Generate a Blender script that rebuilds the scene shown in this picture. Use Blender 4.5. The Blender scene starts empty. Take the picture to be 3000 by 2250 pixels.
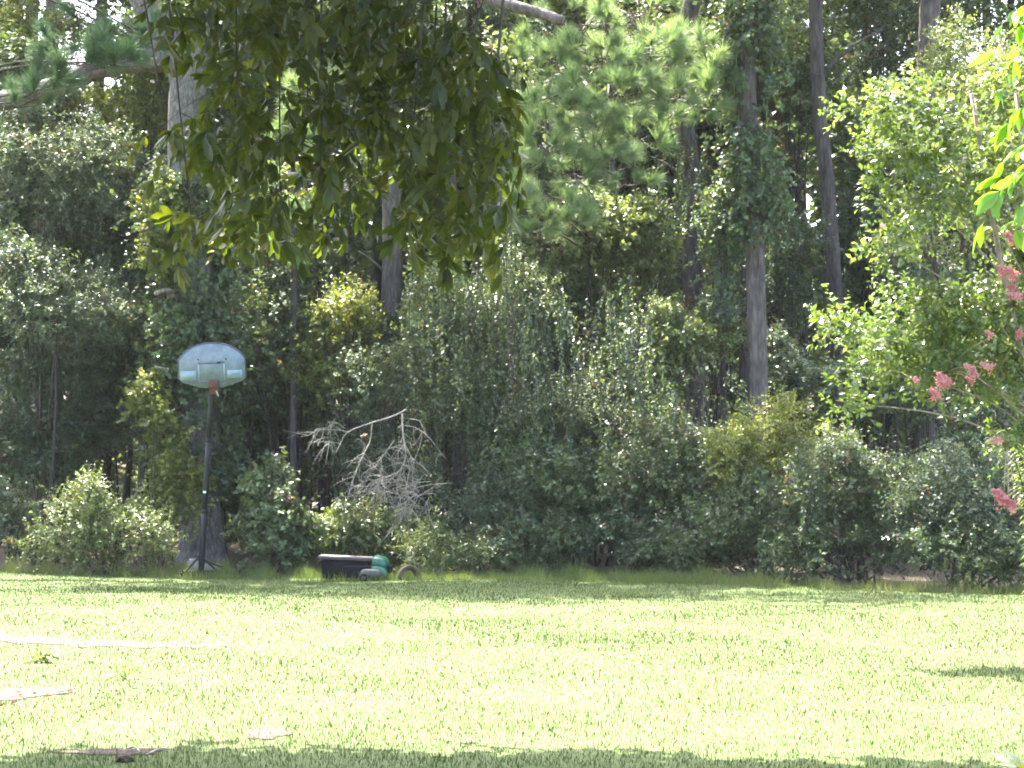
import bpy, math, random
import numpy as np
from mathutils import Vector, Matrix

R = math.radians
rng = np.random.default_rng(7)
random.seed(7)
C = bpy.context.scene.collection
sc = bpy.context.scene

# ------------------------------------------------------------------ camera
F = 6335.0            # focal length in photo pixels (photo 3000 wide)
EYE = 1.6
HOR = 1390.0          # row of the horizon
cam = bpy.data.cameras.new('camera')
cam.sensor_width = 36.0
cam.lens = 36.0 * F / 3000.0
cam.shift_y = (HOR - 1125.0) / 3000.0
cam.clip_start = 0.1
cam.clip_end = 3000
cam_o = bpy.data.objects.new('camera', cam)
C.objects.link(cam_o)
cam_o.location = (0, 0, EYE)
cam_o.rotation_euler = (R(90), 0, 0)
sc.camera = cam_o

# ------------------------------------------------------------------ light
SUN_EL = R(60.0)
SUN_AZ = math.atan2(-0.40, 0.92)      # clockwise from +Y (into the picture): high, beyond the woods, a little to the left
sdir = Vector((math.cos(SUN_EL) * math.sin(SUN_AZ), math.cos(SUN_EL) * math.cos(SUN_AZ), math.sin(SUN_EL)))
world = bpy.data.worlds.new('World')
sc.world = world
world.use_nodes = True
wn = world.node_tree
wn.nodes.clear()
sky = wn.nodes.new('ShaderNodeTexSky')
sky.sky_type = 'NISHITA'
sky.sun_disc = False
sky.sun_elevation = SUN_EL
sky.sun_rotation = SUN_AZ
sky.dust_density = 5.0
bg = wn.nodes.new('ShaderNodeBackground')
bg.inputs['Strength'].default_value = 0.15
wo = wn.nodes.new('ShaderNodeOutputWorld')
wn.links.new(sky.outputs[0], bg.inputs[0])
wn.links.new(bg.outputs[0], wo.inputs[0])
sun = bpy.data.lights.new('sun', 'SUN')
sun.energy = 5.0
sun.angle = R(0.53)
sun.color = (1.0, 0.955, 0.88)
sun_o = bpy.data.objects.new('sun', sun)
C.objects.link(sun_o)
sun_o.rotation_euler = sdir.to_track_quat('Z', 'Y').to_euler()
sun_o.location = sdir * 60

sc.view_settings.view_transform = 'Standard'
sc.view_settings.look = 'None'
sc.view_settings.gamma = 1.0
sc.view_settings.exposure = 3.2
sc.render.film_transparent = False
cy = sc.cycles
cy.use_denoising = True
cy.max_bounces = 7
cy.diffuse_bounces = 4
cy.glossy_bounces = 2
cy.transmission_bounces = 4
cy.transparent_max_bounces = 4
cy.sample_clamp_indirect = 6.0
cy.filter_width = 1.8

# ------------------------------------------------------------------ helpers
def at(px, py, Y):
    return Vector(((px - 1500.0) / F * Y, Y, EYE + (HOR - py) / F * Y))

def gz(x, y):
    x = np.asarray(x, float); y = np.asarray(y, float)
    z = 0.04 * np.sin(x * 0.55 + 0.9) * np.sin(y * 0.42 + 0.4) + 0.014 * np.sin(x * 1.3 + y * 0.7) + 0.004 * np.sin(y * 1.7 - x * 0.4)
    z = z * np.clip((y - 6) / 8, 0, 1)
    return z

def gnd(px, py):
    Y = EYE * F / (py - HOR)
    x = (px - 1500.0) / F * Y
    return Vector((x, Y, float(gz(x, Y))))

def nrm(a):
    return a / np.maximum(np.linalg.norm(a, axis=-1, keepdims=True), 1e-9)

def link(name, data, parent=None):
    o = bpy.data.objects.new(name, data)
    C.objects.link(o)
    if parent is not None:
        o.parent = parent
    return o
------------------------
Work to do: Repeat all of the data above word for word, minus the pictures.

Response to this task:
Generate a Blender script that rebuilds the scene shown in this picture. Use Blender 4.5. The Blender scene starts empty. Take the picture to be 3000 by 2250 pixels.
import bpy, math, random
import numpy as np
from mathutils import Vector, Matrix

R = math.radians
rng = np.random.default_rng(7)
random.seed(7)
C = bpy.context.scene.collection
sc = bpy.context.scene

# ------------------------------------------------------------------ camera
F = 6335.0            # focal length in photo pixels (photo 3000 wide)
EYE = 1.6
HOR = 1390.0          # row of the horizon
cam = bpy.data.cameras.new('camera')
cam.sensor_width = 36.0
cam.lens = 36.0 * F / 3000.0
cam.shift_y = (HOR - 1125.0) / 3000.0
cam.clip_start = 0.1
cam.clip_end = 3000
cam_o = bpy.data.objects.new('camera', cam)
C.objects.link(cam_o)
cam_o.location = (0, 0, EYE)
cam_o.rotation_euler = (R(90), 0, 0)
sc.camera = cam_o

# ------------------------------------------------------------------ light
SUN_EL = R(60.0)
SUN_AZ = math.atan2(-0.40, 0.92)      # clockwise from +Y (into the picture): high, beyond the woods, a little to the left
sdir = Vector((math.cos(SUN_EL) * math.sin(SUN_AZ), math.cos(SUN_EL) * math.cos(SUN_AZ), math.sin(SUN_EL)))
world = bpy.data.worlds.new('World')
sc.world = world
world.use_nodes = True
wn = world.node_tree
wn.nodes.clear()
sky = wn.nodes.new('ShaderNodeTexSky')
sky.sky_type = 'NISHITA'
sky.sun_disc = False
sky.sun_elevation = SUN_EL
sky.sun_rotation = SUN_AZ
sky.dust_density = 5.0
bg = wn.nodes.new('ShaderNodeBackground')
bg.inputs['Strength'].default_value = 0.15
wo = wn.nodes.new('ShaderNodeOutputWorld')
wn.links.new(sky.outputs[0], bg.inputs[0])
wn.links.new(bg.outputs[0], wo.inputs[0])
sun = bpy.data.lights.new('sun', 'SUN')
sun.energy = 5.0
sun.angle = R(0.53)
sun.color = (1.0, 0.955, 0.88)
sun_o = bpy.data.objects.new('sun', sun)
C.objects.link(sun_o)
sun_o.rotation_euler = sdir.to_track_quat('Z', 'Y').to_euler()
sun_o.location = sdir * 60

sc.view_settings.view_transform = 'Standard'
sc.view_settings.look = 'None'
sc.view_settings.gamma = 1.0
sc.view_settings.exposure = 3.2
sc.render.film_transparent = False
cy = sc.cycles
cy.use_denoising = True
cy.max_bounces = 7
cy.diffuse_bounces = 4
cy.glossy_bounces = 2
cy.transmission_bounces = 4
cy.transparent_max_bounces = 4
cy.sample_clamp_indirect = 6.0
cy.filter_width = 1.8

# ------------------------------------------------------------------ helpers
def at(px, py, Y):
    return Vector(((px - 1500.0) / F * Y, Y, EYE + (HOR - py) / F * Y))

def gz(x, y):
    x = np.asarray(x, float); y = np.asarray(y, float)
    z = 0.04 * np.sin(x * 0.55 + 0.9) * np.sin(y * 0.42 + 0.4) + 0.014 * np.sin(x * 1.3 + y * 0.7) + 0.004 * np.sin(y * 1.7 - x * 0.4)
    z = z * np.clip((y - 6) / 8, 0, 1)
    return z

def gnd(px, py):
    Y = EYE * F / (py - HOR)
    x = (px - 1500.0) / F * Y
    return Vector((x, Y, float(gz(x, Y))))

def nrm(a):
    return a / np.maximum(np.linalg.norm(a, axis=-1, keepdims=True), 1e-9)

def link(name, data, parent=None):
    o = bpy.data.objects.new(name, data)
    C.objects.link(o)
    if parent is not None:
        o.parent = parent
    return o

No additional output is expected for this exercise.